— start of Data —
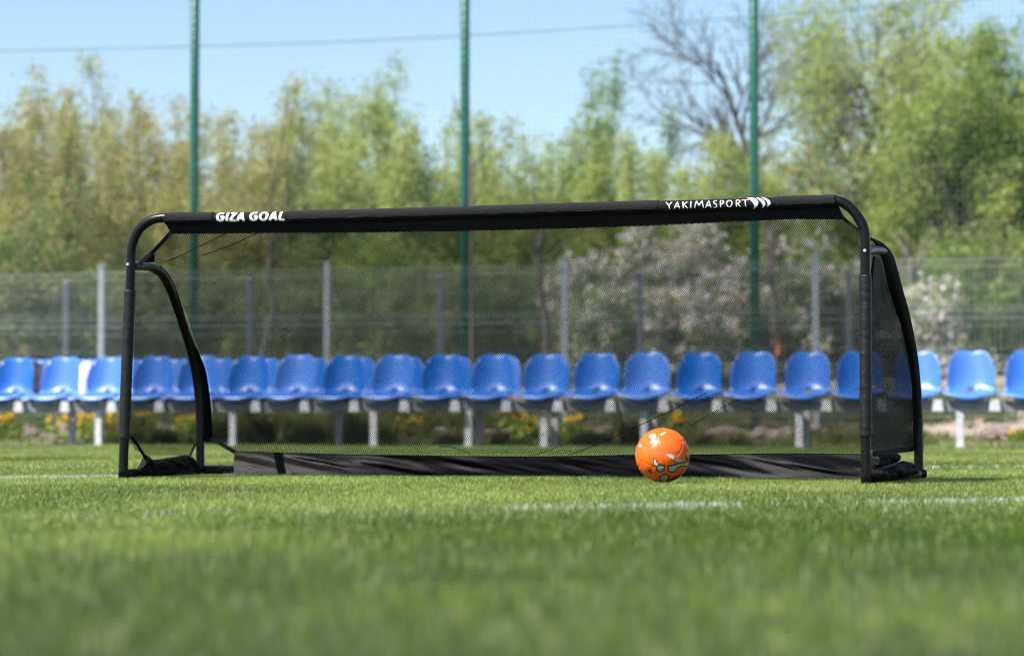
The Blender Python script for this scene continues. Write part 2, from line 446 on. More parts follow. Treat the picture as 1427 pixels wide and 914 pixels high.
th = [
 # px, top, D, palette, label
 (-70, 120, 37, OLIVE, 'olive brown thicket tree reaching in from the left picture edge'),
 (15, 128, 39, OLIVE, 'olive brown young tree above the leftmost blue seat'),
 (72, 108, 37, OLIVE, 'tall tan young tree with thin upright shoots left of the leftmost pale fence post'),
 (135, 98, 40, OLIVE, 'tan young tree rising over the leftmost pale fence post'),
 (205, 82, 38, OLIVE, 'tall olive young tree with the highest green tip just left of the left green pole'),
 (258, 165, 40, OLIVE, 'lower olive tree standing behind the left green pole'),
 (318, 135, 37, OLIVE, 'tan and green young tree above the white lettering at the goal left end'),
 (385, 142, 39, OLIVE, 'brownish young tree between the left green pole and the bright lime trees'),
 (440, 92, 38, LIME, 'bright lime young tree with two thin shoots at its left side'),
 (497, 100, 40, LIME, 'bright lime young tree in the middle of the lime group'),
 (552, 100, 37, LIME, 'tall bright lime tree left of the middle green pole'),
 (612, 160, 39, LIME, 'lower lime tree tucked just left of the middle green pole'),
 (690, 190, 38, LIME, 'low yellow green tree just right of the middle green pole'),
 (748, 178, 40, YELG, 'low yellow green tree between the middle and the right green poles'),
 (800, 172, 38, LIME, 'loose pale green tree left of the dark pointed tree'),
 (858, 112, 39, GREEN, 'darker pointed tree left of the bare leaning tree'),
 (925, 195, 37, LIME, 'low yellow green tree under the left boughs of the bare tree'),
 (990, 205, 36, LIME, 'low lime tree in front of the bare trunk'),
 (1075, 215, 36, YELG, 'low yellow green tree just right of the right green pole'),
]
th += [
 (-20, 165, 43, OLIVE, 'olive tree filling low behind the leftmost thicket at the picture edge'), (45, 160, 44, OLIVE, 'broad olive tree filling low between the two leftmost thicket tips'),
 (105, 155, 43, OLIVE, 'broad tan tree filling low behind the leftmost pale fence post'), (170, 150, 44, OLIVE, 'broad olive tree filling low under the highest green tip'),
 (232, 165, 43, OLIVE, 'broad olive tree filling low just left of the left green pole'), (290, 170, 44, OLIVE, 'broad tan tree filling low just right of the left green pole'),
 (350, 160, 43, OLIVE, 'broad tan tree filling low right of the white lettering at the goal left end'), (410, 165, 44, OLIVE, 'broad olive tree filling low left of the lime group'),
 (470, 150, 43, LIME, 'broad lime tree filling low under the two thin shoots'), (530, 145, 44, LIME, 'broad lime tree filling low in the centre of the lime group'),
 (590, 170, 43, LIME, 'broad lime tree filling low at the right of the lime group'), (655, 220, 44, YELG, 'broad yellow tree filling low behind the middle green pole'),
 (720, 213, 43, YELG, 'broad yellow tree filling low right of the middle green pole'), (785, 208, 44, LIME, 'broad lime tree filling low between the middle pole and the dark pointed tree'),
 (850, 203, 43, GREEN, 'broad green tree filling low under the dark pointed tree'), (950, 226, 43, LIME, 'broad lime tree filling low left of the bare trunk'), (1035, 233, 43, LIME, 'broad lime tree filling low behind the right green pole'),
]
for i, (px, top, D, pal, lab) in enumerate(th):
    o_ = pal is OLIVE
    low_ = D >= 43
    thicket(px, top, D, lab, pal, 100 + i, stems=9 if low_ else 11 if o_ else 10, per=6, nb=14, fan=.22 if low_ else .13)

def big_tree(px, top, D, width, label, pal, seed, nb=30, per=7, size=.034, name='leafy_tree'):
    b = ground_at(px, D); H = CAM.z + (583 - top) / F * D - b.z
    st = dict(seg=.3, wob=.10, up=.02, levels=3, leaflev=2, bare=[.16, .12, .1, 0], nb=[nb, 6, 4, 0], ang=[(35, 75), (25, 60), (25, 60)],
              len=[width * .8, width * .42, width * .2], H=H * .93, r=.14)
    return tree(name, label, 'tree', 'spring trees behind the fences', b, st, pal, per, .11, size, seed)
big_tree(1222, -18, 39, 3.2, 'largest leafy tree with a round yellow green crown above the goal right corner', YELG, 46, nb=50, per=5)
big_tree(1408, 85, 38, 2.4, 'green tree filling the right picture edge beside the largest crown', YELG + GREEN[3:], 32, nb=38, per=5)
big_tree(1500, 60, 40, 1.9, 'green tree standing beyond the right picture edge', GREEN, 33, nb=26)
big_tree(1330, 150, 38, 1.8, 'dense green lower tree under the right half of the largest crown', GREEN[1:] + YELG[2:], 34, nb=24, per=3)
big_tree(1190, 262, 38, 0.95, 'small green tree behind the goal right corner', YELG, 35, nb=22)

# the bare leaning tree
b = ground_at(1105, 38)
tp = at_d(1050, 235, 38); t2 = at_d(975, 165, 38)
st = dict(seg=.3, wob=.085, up=.015, levels=3, leaflev=9, bare=[.40, .12, .1, 0], nb=[11, 9, 6, 0], ang=[(22, 62), (22, 55), (20, 55)], tap=.45, rmin=.006, pull=-_right * .004,
          len=[1.75, .95, .5], H=5.2, r=.11, lean=(tp - b))
tree('bare_tree', 'bare grey leaning tree with fine twigs beside the right green pole', 'tree', 'spring trees behind the fences', b, st, OLIVE, seed=27, bark='greybark', leafless=True)

def bush(px, top, D, width, label, pal, seed, petals=None, group='bushes behind the far fence', per=6, name='bush', bark='bark'):
    b = ground_at(px, D); H = CAM.z + (583 - top) / F * D - b.z
    st = dict(seg=.2, wob=.12, up=.02, levels=2, leaflev=1, bare=[.12, .05, 0], nb=[9, 4, 0], ang=[(25, 70), (25, 65)],
              len=[H * .42, H * .2], stems=9, fan=width / H * .8, foot=width * .35, H=H * .92, r=.016)
    return tree(name, label, 'bush', group, b, st, pal, per, .075, .034, seed, petals=petals, bark=bark)
bl = [
 (8, 250, 33, .8, DEEP, 'deep green bush at the left picture edge', None),
 (75, 385, 34, .9, DEEP, 'low dark bush behind the fence left of the leftmost pale fence post', None),
 (160, 372, 34, .9, DEEP, 'low olive bush just behind the goal left post', None),
 (250, 375, 34, .9, DEEP, 'dark bush seen between the goal left post and its rear leg', None),
 (335, 380, 34, .9, DEEP, 'dark bush right of the left green pole', None),
 (425, 360, 34, .9, DEEP, 'brown green bush below the bright lime group at its left', None),
 (510, 340, 34, 1.0, GREEN, 'green bush below the bright lime group right of the second pale post', None),
 (590, 360, 33, .9, DEEP, 'dark bush just left of the middle green pole', None),
 (680, 365, 34, .9, GREEN, 'bush just right of the middle green pole', None),
 (755, 360, 34, .9, DEEP, 'tangled bush left of the white blossom', None),
 (845, 400, 32.5, .55, GREEN, 'low white blossoming bush at the left end of the blossom', .32),
 (905, 330, 33, .8, GREEN, 'tall white blossoming bush below the goal right lettering', .6),
 (975, 345, 32.5, .7, GREEN, 'white blossoming bush just left of the right green pole', .7),
 (1025, 360, 34, .8, DEEP, 'dark bush behind the right green pole', None),
 (1105, 335, 33, .65, GREEN, 'white blossoming bush just right of the right green pole', .26),
 (1170, 350, 33.5, .6, GREEN, 'white blossoming bush beside the goal right post', .24),
 (1284, 405, 32.5, .2, GREEN, 'small white blossoming bush right of the goal', .6),
 (1225, 380, 34.5, .8, DEEP, 'dark bush seen through the goal right side netting', None),
 (1345, 330, 34, 1.0, GREEN, 'tall green bush above the rightmost whole blue seat', None),
 (1425, 330, 34, 1.0, DEEP, 'green bush at the right picture edge', None),
]
for i, (px, top, D, wd, pal, lab, pt) in enumerate(bl):
    bush(px, top, D, wd, lab, pal, 300 + i, pt, 'blossoming bushes behind the far fence' if pt else 'bushes behind the far fence')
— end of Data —
→ **Task prompt**
List all lines in the material containing the string "from".

→ **Solution to this problem**
The Blender Python script for this scene continues. Write part 2, from line 446 on. More parts follow. Treat the picture as 1427 pixels wide and 914 pixels high.
 (-70, 120, 37, OLIVE, 'olive brown thicket tree reaching in from the left picture edge'),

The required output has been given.